§ WHAT NEEDS TO BE DONE:
Each line from the one containing "The Blender Python" through the one containing "b = MB(); b.add(vt" must be echoed exactly, endpoints included, and every other line omitted.

§ AVAILABLE DATA:
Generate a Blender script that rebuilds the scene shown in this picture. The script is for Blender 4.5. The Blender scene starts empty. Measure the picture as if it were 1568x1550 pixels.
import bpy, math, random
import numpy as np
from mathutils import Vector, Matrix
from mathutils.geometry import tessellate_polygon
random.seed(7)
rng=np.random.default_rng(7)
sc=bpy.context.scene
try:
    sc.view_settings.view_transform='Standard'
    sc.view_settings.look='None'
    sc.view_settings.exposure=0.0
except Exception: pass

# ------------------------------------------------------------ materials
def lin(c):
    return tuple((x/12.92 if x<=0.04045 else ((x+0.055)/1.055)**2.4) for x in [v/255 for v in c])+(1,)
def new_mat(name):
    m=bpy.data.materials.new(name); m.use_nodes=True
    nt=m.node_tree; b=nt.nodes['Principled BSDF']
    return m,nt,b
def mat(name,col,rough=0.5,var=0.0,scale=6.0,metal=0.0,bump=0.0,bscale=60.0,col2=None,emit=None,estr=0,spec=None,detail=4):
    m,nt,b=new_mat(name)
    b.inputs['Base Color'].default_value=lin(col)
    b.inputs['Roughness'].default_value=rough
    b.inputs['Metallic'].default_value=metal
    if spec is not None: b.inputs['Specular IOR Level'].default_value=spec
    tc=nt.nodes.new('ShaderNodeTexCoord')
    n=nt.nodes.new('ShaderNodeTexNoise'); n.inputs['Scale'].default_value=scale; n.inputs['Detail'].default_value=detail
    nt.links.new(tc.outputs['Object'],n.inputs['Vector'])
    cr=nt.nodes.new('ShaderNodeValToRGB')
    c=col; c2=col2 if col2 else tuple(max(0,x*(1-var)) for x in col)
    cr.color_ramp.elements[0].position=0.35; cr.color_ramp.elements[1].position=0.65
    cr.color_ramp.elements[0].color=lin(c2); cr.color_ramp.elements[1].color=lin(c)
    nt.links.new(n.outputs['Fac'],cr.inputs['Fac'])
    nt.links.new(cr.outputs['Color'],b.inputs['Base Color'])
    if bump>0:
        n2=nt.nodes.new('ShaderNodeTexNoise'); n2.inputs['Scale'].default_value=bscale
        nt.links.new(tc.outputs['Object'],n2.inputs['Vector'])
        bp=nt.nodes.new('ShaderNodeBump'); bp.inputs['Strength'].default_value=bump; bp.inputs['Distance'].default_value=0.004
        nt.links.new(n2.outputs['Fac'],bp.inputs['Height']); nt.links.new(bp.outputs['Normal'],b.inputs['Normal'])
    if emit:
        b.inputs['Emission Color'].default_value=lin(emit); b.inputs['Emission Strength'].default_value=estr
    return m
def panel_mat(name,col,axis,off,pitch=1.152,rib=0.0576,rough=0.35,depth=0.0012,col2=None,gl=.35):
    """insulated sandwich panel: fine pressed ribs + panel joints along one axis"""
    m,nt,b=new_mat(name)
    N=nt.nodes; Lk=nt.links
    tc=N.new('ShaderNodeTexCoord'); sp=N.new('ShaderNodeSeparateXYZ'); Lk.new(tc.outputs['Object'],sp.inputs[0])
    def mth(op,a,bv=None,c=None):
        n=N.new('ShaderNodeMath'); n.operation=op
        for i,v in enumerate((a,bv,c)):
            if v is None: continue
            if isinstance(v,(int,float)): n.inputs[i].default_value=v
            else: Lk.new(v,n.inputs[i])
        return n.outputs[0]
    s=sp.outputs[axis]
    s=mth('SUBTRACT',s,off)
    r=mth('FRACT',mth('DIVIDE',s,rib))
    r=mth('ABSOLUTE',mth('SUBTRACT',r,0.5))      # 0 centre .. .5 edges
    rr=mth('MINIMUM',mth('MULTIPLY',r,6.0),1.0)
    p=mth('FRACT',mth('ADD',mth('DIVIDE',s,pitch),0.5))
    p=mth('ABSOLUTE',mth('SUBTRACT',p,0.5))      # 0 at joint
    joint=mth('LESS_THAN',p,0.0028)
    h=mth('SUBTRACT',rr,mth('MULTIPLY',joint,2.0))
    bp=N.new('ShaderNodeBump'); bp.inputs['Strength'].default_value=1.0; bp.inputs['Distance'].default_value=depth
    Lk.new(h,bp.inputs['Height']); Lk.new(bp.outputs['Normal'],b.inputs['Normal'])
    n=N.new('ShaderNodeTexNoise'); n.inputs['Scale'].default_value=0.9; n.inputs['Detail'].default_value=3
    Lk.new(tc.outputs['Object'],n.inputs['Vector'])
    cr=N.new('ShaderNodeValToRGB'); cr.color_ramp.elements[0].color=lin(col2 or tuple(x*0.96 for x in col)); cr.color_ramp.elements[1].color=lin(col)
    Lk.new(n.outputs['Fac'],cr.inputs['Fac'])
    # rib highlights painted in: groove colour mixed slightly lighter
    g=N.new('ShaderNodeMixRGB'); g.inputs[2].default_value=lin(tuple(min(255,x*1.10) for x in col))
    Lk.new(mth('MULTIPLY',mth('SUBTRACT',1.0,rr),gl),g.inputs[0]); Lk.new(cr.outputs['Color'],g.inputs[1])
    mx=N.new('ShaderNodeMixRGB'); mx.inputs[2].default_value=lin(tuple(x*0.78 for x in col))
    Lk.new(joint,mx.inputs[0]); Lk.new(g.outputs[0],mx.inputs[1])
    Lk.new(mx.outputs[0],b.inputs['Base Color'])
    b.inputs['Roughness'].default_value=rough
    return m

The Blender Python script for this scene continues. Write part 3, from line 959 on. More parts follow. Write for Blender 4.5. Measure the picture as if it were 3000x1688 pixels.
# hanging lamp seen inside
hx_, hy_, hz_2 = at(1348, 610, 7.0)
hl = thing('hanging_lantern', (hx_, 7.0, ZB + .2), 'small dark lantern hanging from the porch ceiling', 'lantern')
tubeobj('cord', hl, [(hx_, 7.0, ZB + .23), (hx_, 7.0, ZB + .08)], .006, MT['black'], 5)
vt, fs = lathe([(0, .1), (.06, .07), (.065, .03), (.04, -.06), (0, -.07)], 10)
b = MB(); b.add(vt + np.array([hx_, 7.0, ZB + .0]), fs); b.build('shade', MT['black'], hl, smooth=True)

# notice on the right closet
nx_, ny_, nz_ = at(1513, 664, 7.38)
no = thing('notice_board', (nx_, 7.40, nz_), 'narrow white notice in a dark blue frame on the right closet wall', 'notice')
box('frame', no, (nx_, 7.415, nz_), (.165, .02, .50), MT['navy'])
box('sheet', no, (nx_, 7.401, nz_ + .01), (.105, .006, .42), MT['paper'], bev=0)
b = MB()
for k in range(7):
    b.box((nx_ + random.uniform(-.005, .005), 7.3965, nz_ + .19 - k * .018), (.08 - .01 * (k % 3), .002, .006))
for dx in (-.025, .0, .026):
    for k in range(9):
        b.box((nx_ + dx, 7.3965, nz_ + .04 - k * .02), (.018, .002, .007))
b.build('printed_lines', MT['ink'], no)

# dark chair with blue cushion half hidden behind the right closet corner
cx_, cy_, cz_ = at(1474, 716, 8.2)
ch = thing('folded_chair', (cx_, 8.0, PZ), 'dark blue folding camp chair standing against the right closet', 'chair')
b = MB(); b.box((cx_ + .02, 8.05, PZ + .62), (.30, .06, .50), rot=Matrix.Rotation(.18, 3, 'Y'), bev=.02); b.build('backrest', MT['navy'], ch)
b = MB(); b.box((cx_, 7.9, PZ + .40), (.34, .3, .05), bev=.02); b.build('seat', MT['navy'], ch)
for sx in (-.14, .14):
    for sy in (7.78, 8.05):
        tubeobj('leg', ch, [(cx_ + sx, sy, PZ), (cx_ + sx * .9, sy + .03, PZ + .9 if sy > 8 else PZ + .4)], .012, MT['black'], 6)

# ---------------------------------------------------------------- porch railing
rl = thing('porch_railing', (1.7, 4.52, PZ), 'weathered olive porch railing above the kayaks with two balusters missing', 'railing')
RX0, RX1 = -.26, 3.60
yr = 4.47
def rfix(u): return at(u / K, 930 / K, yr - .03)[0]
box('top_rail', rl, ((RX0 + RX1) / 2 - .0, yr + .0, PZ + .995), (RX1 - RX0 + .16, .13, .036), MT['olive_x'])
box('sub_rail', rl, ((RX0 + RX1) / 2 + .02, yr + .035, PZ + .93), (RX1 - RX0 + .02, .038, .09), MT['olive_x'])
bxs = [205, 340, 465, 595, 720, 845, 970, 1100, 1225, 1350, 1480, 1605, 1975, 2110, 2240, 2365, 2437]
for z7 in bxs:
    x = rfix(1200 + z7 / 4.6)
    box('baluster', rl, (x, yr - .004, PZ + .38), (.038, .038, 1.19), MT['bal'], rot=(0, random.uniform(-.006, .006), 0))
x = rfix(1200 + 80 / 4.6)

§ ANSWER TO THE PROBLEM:
The Blender Python script for this scene continues. Write part 3, from line 959 on. More parts follow. Write for Blender 4.5. Measure the picture as if it were 3000x1688 pixels.
# hanging lamp seen inside
hx_, hy_, hz_2 = at(1348, 610, 7.0)
hl = thing('hanging_lantern', (hx_, 7.0, ZB + .2), 'small dark lantern hanging from the porch ceiling', 'lantern')
tubeobj('cord', hl, [(hx_, 7.0, ZB + .23), (hx_, 7.0, ZB + .08)], .006, MT['black'], 5)
vt, fs = lathe([(0, .1), (.06, .07), (.065, .03), (.04, -.06), (0, -.07)], 10)
b = MB(); b.add(vt + np.array([hx_, 7.0, ZB + .0]), fs); b.build('shade', MT['black'], hl, smooth=True)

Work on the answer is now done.